■ **Challenge**
Print again only this span: the line with "Recreate this scene", the line with "COL = SC.collection", and all lines between them, exactly as given.

■ **Records**
[Start]

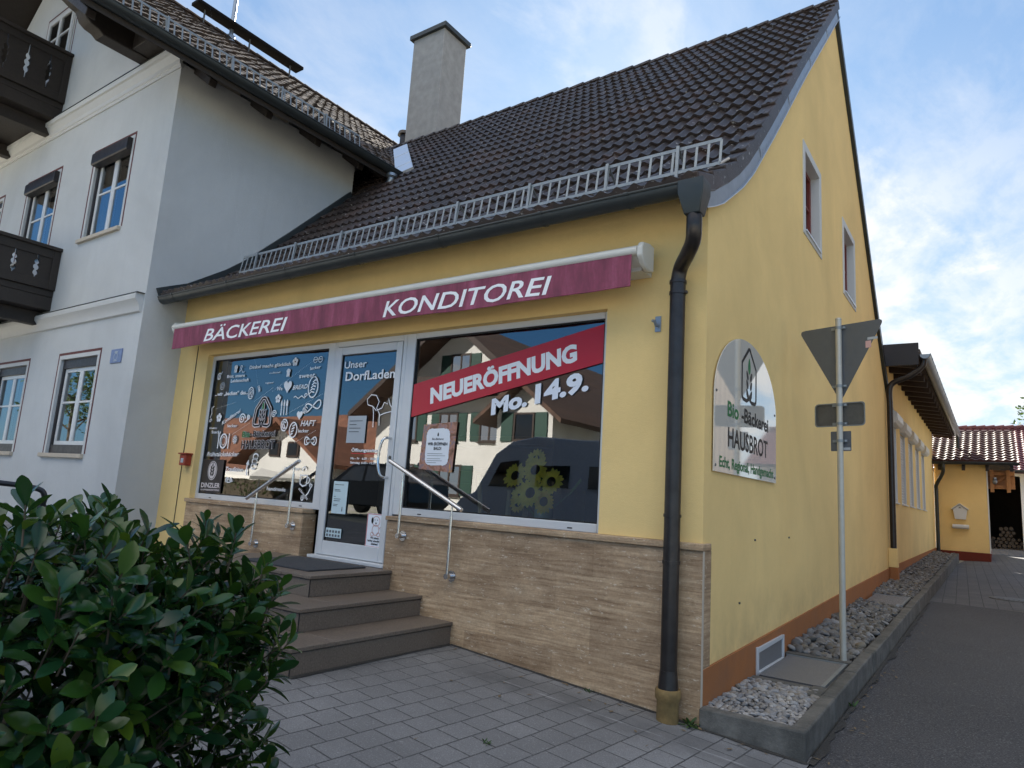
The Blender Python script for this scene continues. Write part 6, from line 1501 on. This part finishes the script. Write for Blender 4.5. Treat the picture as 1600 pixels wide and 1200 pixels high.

[End]
[Start]

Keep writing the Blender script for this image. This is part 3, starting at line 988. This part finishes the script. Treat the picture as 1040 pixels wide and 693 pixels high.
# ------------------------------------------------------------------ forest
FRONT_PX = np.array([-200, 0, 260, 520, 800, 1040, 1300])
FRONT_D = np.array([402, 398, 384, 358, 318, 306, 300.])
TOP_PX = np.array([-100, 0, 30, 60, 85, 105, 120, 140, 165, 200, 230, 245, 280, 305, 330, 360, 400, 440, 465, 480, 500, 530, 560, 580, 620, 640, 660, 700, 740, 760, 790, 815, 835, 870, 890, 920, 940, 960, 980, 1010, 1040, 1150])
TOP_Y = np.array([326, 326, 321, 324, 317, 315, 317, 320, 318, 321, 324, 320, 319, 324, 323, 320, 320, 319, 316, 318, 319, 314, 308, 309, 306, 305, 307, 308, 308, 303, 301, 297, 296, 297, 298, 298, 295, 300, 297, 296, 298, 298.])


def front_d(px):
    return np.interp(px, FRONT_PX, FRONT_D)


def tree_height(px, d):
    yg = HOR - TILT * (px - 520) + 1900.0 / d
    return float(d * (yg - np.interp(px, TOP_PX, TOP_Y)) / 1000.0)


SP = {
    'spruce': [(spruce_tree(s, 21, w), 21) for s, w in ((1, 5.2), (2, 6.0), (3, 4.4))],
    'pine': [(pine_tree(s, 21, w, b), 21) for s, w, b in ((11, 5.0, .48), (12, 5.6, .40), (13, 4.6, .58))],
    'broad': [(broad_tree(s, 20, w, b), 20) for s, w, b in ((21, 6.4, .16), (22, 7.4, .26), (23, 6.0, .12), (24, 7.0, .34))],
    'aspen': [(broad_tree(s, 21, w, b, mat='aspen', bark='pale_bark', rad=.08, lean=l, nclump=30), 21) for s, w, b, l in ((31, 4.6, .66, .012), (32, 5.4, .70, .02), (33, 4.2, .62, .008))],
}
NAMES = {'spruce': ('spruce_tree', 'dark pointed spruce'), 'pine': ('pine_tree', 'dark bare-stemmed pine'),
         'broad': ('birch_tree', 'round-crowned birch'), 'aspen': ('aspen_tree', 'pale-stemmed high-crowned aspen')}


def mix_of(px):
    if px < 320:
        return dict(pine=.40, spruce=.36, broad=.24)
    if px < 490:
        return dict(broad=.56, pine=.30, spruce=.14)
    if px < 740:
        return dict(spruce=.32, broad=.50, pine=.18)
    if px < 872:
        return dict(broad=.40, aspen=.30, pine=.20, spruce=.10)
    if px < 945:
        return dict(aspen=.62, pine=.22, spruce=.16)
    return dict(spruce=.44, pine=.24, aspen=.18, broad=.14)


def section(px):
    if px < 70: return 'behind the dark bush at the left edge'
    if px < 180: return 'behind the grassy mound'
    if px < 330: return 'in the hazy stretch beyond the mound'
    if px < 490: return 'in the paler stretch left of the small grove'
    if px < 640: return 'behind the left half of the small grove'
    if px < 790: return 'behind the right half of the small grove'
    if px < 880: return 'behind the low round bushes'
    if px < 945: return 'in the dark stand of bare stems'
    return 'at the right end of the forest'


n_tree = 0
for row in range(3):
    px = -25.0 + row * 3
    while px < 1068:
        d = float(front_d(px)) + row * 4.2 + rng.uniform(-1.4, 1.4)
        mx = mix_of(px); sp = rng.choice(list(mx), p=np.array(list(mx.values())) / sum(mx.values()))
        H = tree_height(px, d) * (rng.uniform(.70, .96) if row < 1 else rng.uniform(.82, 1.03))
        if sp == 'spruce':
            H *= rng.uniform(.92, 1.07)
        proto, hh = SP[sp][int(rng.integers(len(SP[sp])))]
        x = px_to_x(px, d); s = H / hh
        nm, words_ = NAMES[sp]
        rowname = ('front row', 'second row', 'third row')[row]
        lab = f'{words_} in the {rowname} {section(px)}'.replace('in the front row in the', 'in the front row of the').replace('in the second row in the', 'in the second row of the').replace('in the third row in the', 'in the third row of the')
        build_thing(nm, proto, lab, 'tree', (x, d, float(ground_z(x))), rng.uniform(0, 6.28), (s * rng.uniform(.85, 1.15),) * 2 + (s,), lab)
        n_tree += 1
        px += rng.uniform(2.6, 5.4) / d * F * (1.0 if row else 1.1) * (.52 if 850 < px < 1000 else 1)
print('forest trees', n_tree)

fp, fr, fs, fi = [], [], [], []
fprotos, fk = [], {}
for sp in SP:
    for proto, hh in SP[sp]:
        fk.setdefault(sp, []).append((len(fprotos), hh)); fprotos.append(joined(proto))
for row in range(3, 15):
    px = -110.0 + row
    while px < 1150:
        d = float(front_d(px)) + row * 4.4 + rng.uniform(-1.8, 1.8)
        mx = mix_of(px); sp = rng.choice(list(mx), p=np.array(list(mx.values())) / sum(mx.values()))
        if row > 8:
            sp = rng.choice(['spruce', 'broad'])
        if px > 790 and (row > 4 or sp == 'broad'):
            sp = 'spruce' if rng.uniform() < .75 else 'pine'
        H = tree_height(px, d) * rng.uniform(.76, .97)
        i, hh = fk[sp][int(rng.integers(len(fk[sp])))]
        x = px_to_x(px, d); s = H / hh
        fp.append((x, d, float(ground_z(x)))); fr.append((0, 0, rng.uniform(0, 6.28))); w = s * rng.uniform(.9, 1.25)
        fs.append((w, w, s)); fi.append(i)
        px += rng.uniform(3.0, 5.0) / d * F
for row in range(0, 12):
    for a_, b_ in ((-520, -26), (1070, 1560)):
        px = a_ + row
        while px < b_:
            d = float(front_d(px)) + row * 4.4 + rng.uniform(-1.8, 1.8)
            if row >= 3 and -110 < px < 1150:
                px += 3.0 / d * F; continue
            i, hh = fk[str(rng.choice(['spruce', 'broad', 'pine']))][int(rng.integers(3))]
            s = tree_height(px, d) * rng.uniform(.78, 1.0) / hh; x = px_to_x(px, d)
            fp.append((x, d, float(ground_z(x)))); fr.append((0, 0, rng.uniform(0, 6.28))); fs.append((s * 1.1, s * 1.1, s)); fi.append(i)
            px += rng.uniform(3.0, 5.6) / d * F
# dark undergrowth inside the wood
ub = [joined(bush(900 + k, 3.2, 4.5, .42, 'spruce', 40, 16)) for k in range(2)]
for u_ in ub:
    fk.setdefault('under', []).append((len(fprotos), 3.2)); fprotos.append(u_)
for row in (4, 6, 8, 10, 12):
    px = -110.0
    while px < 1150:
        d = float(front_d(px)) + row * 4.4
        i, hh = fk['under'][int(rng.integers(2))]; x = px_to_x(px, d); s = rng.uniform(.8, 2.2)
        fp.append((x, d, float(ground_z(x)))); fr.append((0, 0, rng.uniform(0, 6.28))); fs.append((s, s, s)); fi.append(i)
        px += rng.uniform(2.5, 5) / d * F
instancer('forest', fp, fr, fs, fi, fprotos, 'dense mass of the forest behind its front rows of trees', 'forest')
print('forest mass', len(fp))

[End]
[Start]

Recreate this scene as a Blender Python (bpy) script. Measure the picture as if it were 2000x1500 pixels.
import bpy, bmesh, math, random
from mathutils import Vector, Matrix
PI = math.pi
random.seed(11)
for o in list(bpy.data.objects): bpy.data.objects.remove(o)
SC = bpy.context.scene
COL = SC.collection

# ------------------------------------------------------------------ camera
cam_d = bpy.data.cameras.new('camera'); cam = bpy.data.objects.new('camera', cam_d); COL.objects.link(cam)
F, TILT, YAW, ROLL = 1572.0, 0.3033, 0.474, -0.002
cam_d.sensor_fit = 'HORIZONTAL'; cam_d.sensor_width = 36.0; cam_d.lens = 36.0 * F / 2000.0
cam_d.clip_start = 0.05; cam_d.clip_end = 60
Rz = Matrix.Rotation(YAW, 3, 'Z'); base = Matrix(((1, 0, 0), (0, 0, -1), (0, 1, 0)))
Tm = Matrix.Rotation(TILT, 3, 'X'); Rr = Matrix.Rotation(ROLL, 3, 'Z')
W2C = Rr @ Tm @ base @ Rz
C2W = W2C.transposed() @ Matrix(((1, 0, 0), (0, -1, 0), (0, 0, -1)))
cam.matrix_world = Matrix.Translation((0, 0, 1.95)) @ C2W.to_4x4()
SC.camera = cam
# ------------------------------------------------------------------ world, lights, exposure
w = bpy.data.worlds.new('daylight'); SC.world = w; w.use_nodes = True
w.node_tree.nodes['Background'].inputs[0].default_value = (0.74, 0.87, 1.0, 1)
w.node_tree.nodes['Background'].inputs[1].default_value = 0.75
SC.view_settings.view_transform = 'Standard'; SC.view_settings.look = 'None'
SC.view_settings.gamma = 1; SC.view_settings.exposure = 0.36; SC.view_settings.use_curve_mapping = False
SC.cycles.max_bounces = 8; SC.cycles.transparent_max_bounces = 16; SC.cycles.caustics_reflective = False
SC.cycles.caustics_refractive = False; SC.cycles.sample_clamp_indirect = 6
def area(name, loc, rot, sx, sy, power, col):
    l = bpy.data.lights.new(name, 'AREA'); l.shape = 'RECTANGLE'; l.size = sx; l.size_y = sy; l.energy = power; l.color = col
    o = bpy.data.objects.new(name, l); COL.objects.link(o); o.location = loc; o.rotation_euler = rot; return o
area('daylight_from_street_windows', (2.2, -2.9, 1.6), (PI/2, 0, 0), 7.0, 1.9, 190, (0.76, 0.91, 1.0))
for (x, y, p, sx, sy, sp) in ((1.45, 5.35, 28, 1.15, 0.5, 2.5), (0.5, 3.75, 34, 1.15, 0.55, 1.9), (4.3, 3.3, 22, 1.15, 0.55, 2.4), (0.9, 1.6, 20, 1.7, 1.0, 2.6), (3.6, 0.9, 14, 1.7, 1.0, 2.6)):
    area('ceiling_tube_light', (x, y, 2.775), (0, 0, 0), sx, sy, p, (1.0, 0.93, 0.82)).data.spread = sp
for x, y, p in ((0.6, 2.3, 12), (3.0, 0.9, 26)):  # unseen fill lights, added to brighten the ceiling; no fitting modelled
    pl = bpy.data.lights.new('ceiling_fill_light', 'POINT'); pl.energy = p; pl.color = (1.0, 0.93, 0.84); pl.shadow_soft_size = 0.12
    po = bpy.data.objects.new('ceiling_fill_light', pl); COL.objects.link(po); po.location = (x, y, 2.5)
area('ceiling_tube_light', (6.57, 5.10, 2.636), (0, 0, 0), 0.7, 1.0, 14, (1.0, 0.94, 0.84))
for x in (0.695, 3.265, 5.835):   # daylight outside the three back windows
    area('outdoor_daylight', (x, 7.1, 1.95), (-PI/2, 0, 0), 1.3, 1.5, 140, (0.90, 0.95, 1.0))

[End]

■ **Output of the exercise**
Recreate this scene as a Blender Python (bpy) script. Measure the picture as if it were 2000x1500 pixels.
import bpy, bmesh, math, random
from mathutils import Vector, Matrix
PI = math.pi
random.seed(11)
for o in list(bpy.data.objects): bpy.data.objects.remove(o)
SC = bpy.context.scene
COL = SC.collection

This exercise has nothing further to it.